İlk 2 sezonu 4 günde 5’er saattan 20 saat olarak izledim. Kulaklarımdan
ateş çıktı. Çok şaşırdım.
Tarihi filmler olsun, romanlar olsun, tükenmiş bir kaynak. ‘Taht Oyunları’
da bu açmaza girmiş zaten. Ancak film sinema adına döktürdükçe döktürmüş.
Zaten çok kişili ve çok mekanlı bir akış var. (Zaten 3. sezon bu akışı
dağıttığı için başarısızlık var.) Durum buna uygun.

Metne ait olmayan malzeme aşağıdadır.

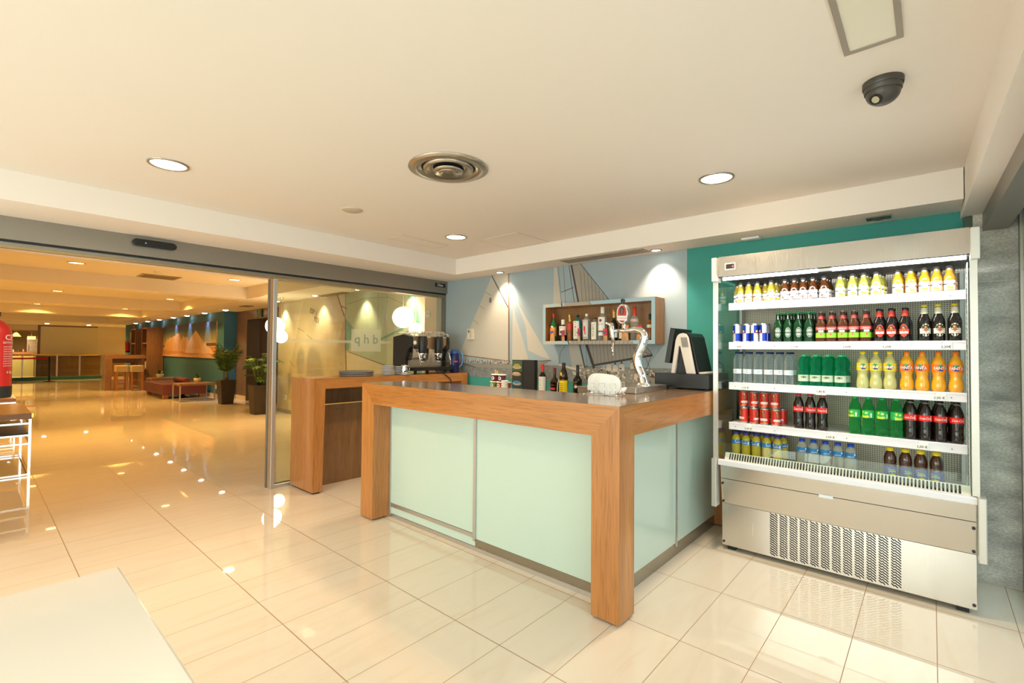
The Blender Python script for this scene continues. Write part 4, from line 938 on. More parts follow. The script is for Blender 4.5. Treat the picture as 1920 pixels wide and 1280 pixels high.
b.xz([(BX0+.19, BZ0+.001), (BX0+.24, BZ0+.001), (BX0+.24, BZ0+w), (BX0+.19, BZ0+w)], y2, 1)
b.xz([(-2.70, BZ0+.001), (-2.00, BZ0+.001), (-2.05, BZ0+w), (-2.70, BZ0+w)], y2, 2)
b.xz(strip((-2.71, BZ0+.001), (-2.73, BZ0+w), .014), y2-.0003, 3)
for i in range(16): b.xz(strip((-2.66+i*.042, BZ0+.001), (-2.655+i*.042, BZ0+w), .003), y2-.0003, 3)
b.build('printed_front_frame', [mat('frame_sky', (.36, .52, .60), .5), SAIL, SAILD, LINE], t)

def bottle(name, lab, loc, prof, bodym, caps, labels, cat='bottle', group=None, n=20, ang=0):
    """prof: [(r,z)] body; caps: [(mat,[(r,z)])]; labels: [(mats, fn)] where fn(mb) draws in local coordinates"""
    t = thing(name, lab, cat, loc, group, False); t.rotation_euler = (0, 0, ang)
    MB().lathe([(.0001, prof[0][1])]+prof, n).build('body', bodym, t)
    for nmn, m, pr in caps: MB().lathe(pr+[(.0001, pr[-1][1])], 16).build(nmn, m, t)
    for nmn, ms, fn in labels:
        b = MB(); fn(b); b.build(nmn, ms, t)
    return t
def band(b, r, z0, z1, mi=0, a0=-PI, a1=0.0, n=14): b.lathe([(r, z0), (r, z1)], n, mi=mi, a0=a0, a1=a1)
def spirit(r, h, neck=.35, rn=.013, sq=False):
    sh = h*(1-neck)
    return [(r*.95, 0), (r, .006), (r, sh*.92), (r*.85, sh), (r*.5, sh+.02), (rn*1.05, sh+.04), (rn, h-.03), (rn, h-.003)]
DKG = mat('dark_green_bottle_glass', (.010, .035, .012), .08); BRG = mat('brown_bottle_glass', (.035, .014, .005), .07); BKG = mat('black_bottle_glass', (.010, .008, .006), .07)
CLG = clearish('clear_bottle_glass', (.92, .95, .93), (.55, .60, .56), .16); GNG = mat('bright_green_glass', (.02, .16, .04), .08)
AMB = clearish('amber_spirit', (.80, .40, .12), (.45, .17, .03), .45); TQG = clearish('turquoise_glass', (.45, .80, .80), (.05, .25, .27), .5)
GOLDM = mat('gold_foil', (.60, .38, .10), .3, .7); LBL = mat('paper_label', (.78, .75, .66), .6); LBR = mat('red_label', (.60, .04, .03), .5)
LBO = mat('ochre_label', (.60, .42, .08), .5); SILV = mat('silver_foil', (.6, .6, .6), .25, .9)
z0 = BZ0+w+.0005; yb = 4.025
G1 = 'spirit bottles in the box shelf'
def simple(lx, r, h, bm, capm, lm, lz, lab, extra=None, arc=PI/2, neck=.35, caph=.045, y=yb, z=z0, grp=G1, rn=.013, name='spirit_bottle', capr=None):
    cr_ = capr or rn*1.15
    def f(b):
        band(b, r+.0008, h*lz[0], h*lz[1], 0, -PI/2-arc, -PI/2+arc)
        if extra: extra(b, r+.0014, h)
    return bottle(name, lab, (lx, y, z), spirit(r, h, neck, rn), bm, [('cap', capm, [(cr_, h-caph), (cr_, h), (cr_*.9, h+.002)])], [('label', lm, f)], group=grp)
dx = .055
simple(-2.99+dx*.35, .033, .290, GNG, LBR, [LBO, LBR, WHITEP], (.18, .50), 'green bottle with red cap, leftmost in the box shelf', lambda b, r, h: (b.ell(0, h*.52, .016, .010, r, 2)), rn=.012)
simple(-2.85, .040, .220, BKG, WHITEP, [LBL, INK], (.28, .70), 'squat black bottle with white cap and cream label', lambda b, r, h: (b.cyl2([(-.012, h*.6), (.012, h*.6), (.012, h*.62), (-.012, h*.62)], r, 1), b.cyl2([(-.01, h*.36), (.01, h*.36), (.01, h*.48), (-.01, h*.48)], r, 1)), caph=.05, capr=.019, neck=.40)
simple(-2.765, .030, .268, AMB, GOLDM, [LBR, WHITEP], (.42, .66), 'amber spirit bottle with gold cap and red sash label', None, caph=.07, capr=.017)
def gin(b, r, h):
    for i, (a, c) in enumerate(((.70, .018), (.62, .012), (.40, .02), (.33, .024), (.26, .02), (.2, .022))): b.cyl2([(-c/2, h*a), (c/2, h*a), (c/2, h*a+.004), (-c/2, h*a+.004)], r, 1)
    b.ell(0, h*.53, .009, .013, r, 1); b.ell(0, h*.53, .005, .008, r+.0003, 0)
simple(-2.670, .045, .262, TQG, BLACK, [LBL, INK], (.08, .76), 'large turquoise square shouldered gin bottle with tall pale label', gin, .85, neck=.26, caph=.02)
def beef(b, r, h):
    b.textcyl('BEEFEATER', .011, r, h*.72, 1); b.ell(0, h*.45, .010, .028, r, 1); b.ell(.006, h*.30, .006, .02, r, 1); b.cyl2([(-.028, h*.12), (.028, h*.12), (.028, h*.14), (-.028, h*.14)], r, 2)
simple(-2.565, .041, .268, CLG, WHITEP, [mat('silver_label', (.62, .60, .58), .5), LBR, INK], (.08, .78), 'clear gin bottle with a small red guardsman label', beef, .85, neck=.24, caph=.025)
simple(-2.470, .037, .222, CLG, BLACK, [LBL, INK], (.06, .82), 'small clear gin bottle with cream label and black stopper', gin, .85, neck=.20, caph=.02, capr=.015)
def bac(b, r, h):
    b.ell(0, h*.60, .015, .015, r, 1); b.ell(0, h*.60, .009, .009, r+.0003, 2); b.textcyl('BACARDI', .0125, r, h*.475, 2); b.cyl2([(-.03, h*.15), (.03, h*.15), (.03, h*.25), (-.03, h*.25)], r, 0)
simple(-2.385, .042, .325, CLG, WHITEP, [WHITEP, LBR, INK], (.30, .70), 'tallest clear rum bottle with white cap and round red emblem', bac, 1.0, neck=.30, caph=.06, capr=.019)
simple(-2.262, .037, .292, BKG, GOLDM, [LBL, INK], (.10, .28), 'black bottle with gold neck behind the beer tap', None, neck=.42, caph=.075)
simple(-2.170, .034, .180, DKG, LBR, [LBL, LBR], (.10, .45), 'short dark bottle behind the beer tap with pale label', None, neck=.30, caph=.02)
def vod(b, r, h): b.textcyl('SMIRNOFF', .010, r, h*.56, 1)
simple(-2.050, .038, .310, CLG, LBR, [mat('clear_pink_label', (.62, .50, .45), .4), LBR], (.55, .63), 'clear vodka bottle with tall red cap near the right end of the shelf', vod, neck=.34, caph=.09, capr=.017)
simple(-1.895, .030, .235, AMB, DKG, [LBL, LBR], (.48, .60), 'small amber bottle with dark green cap, rightmost in the box shelf', None, caph=.05)
# snack bags standing in front of the bottles
def snack(x, wd, h, c1, c2, lab):
    t = thing('snack_bag', lab, 'snack bag', (x, 3.968, z0), 'snack bags in the box shelf', False)
    b = MB(); n = 5; V = []; F = []
    for j in range(n+1):
        for i in range(n+1):
            u, v = i/n, j/n; bul = .016*math.sin(PI*u)*math.sin(PI*min(1, max(0, v)))**.6
            V.append(((u-.5)*wd*(1-.08*math.sin(PI*v)), -bul-.001, v*h))
    for j in range(n+1):
        for i in range(n+1):
            u, v = i/n, j/n; bul = .012*math.sin(PI*u)*math.sin(PI*v)**.6
            V.append(((u-.5)*wd*(1-.08*math.sin(PI*v)), bul+.001, v*h))
    N = (n+1)**2
    for k in (0, N):
        for j in range(n):
            for i in range(n):
                a = k+j*(n+1)+i; q = (a, a+1, a+n+2, a+n+1); F.append(q if k == 0 else q[::-1])
    b.add(V, F, 0, True); b.m = [(1 if (q % (n*n))//n in (0, 1) else 0) for q in range(len(F))]
    b.build('bag', [c1, c2], t)
    e = MB(); e.xz([(-.38*wd, h*.55), (.34*wd, h*.66), (.38*wd, h*.80), (-.34*wd, h*.70)], -.0195)
    e.build('printed_name', [mat('bag_name_blue', (.05, .10, .45), .4)], t)
RB = mat('bag_red', (.62, .03, .03), .35); OB = mat('bag_nuts', (.62, .33, .14), .5, noise=.3, nscale=60); PB_ = mat('bag_orange', (.80, .25, .04), .35)
snack(-2.945, .060, .135, PB_, OB, 'orange snack bag with nuts picture, leftmost in the box shelf')
snack(-2.808, .036, .110, RB, OB, 'small red snack bag between the black bottle and the amber one')
snack(-2.618, .030, .125, RB, OB, 'narrow red snack bag tucked beside the turquoise gin bottle')
snack(-2.322, .045, .115, RB, OB, 'red snack bag beside the tall rum bottle')
snack(-2.115, .070, .140, PB_, OB, 'orange snack bag behind the curved beer tap')
snack(-1.975, .052, .130, RB, OB, 'red snack bag right of the vodka bottle')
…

Ancak filmde tek tek oyuncular, en önemsizleri bile, anlık çekimlerde gerçekten
virtüöze ulaşan döktürmeler yapmıştı.
En önemlisi ise, biçim-içerik praksisinin ilk kez uygulanan bir deneme ile
cuk oturtulmasıydı. Yani bu konu, ancak ve ancak böyle anlatılabilirdi. Bu anlatı başarısız olabilirdi, hatta bu
daha yüksek olasılıklıydı ama sonuç başarılı oldu.
Gelelim en büyük boşluğa:
Film-roman hesapça fantastik.
Oysa filmde, realist sahnelerde tıkır tıkır işleyen akış, hayalde birden takırdamaya başlamış. Büyü ve
metamorfoz planları sıfır alacak kadar kötü. İnsan hiç olmazsa kopya çeker.
Romanda ise, hayvan-insan metamorfozu orta karar anlatılmış. Le Guin’in
insan-şahin ikilisi bile daha iyiydi.
Filmin tarihle çakışmasının bir nedeni de şu:
Hep olduğu üzere, kılıçla gelenin kılıçla gittiği bir dönemdeyiz. Bir de
Çingeneler’in kral olup babasını astırdığı bir dönemde.
Film bunu ironik olarak güzel anlatmış.
Sonuç?:
Filmin 2 sezonu izlenir. Romanlar ise okunmamalı.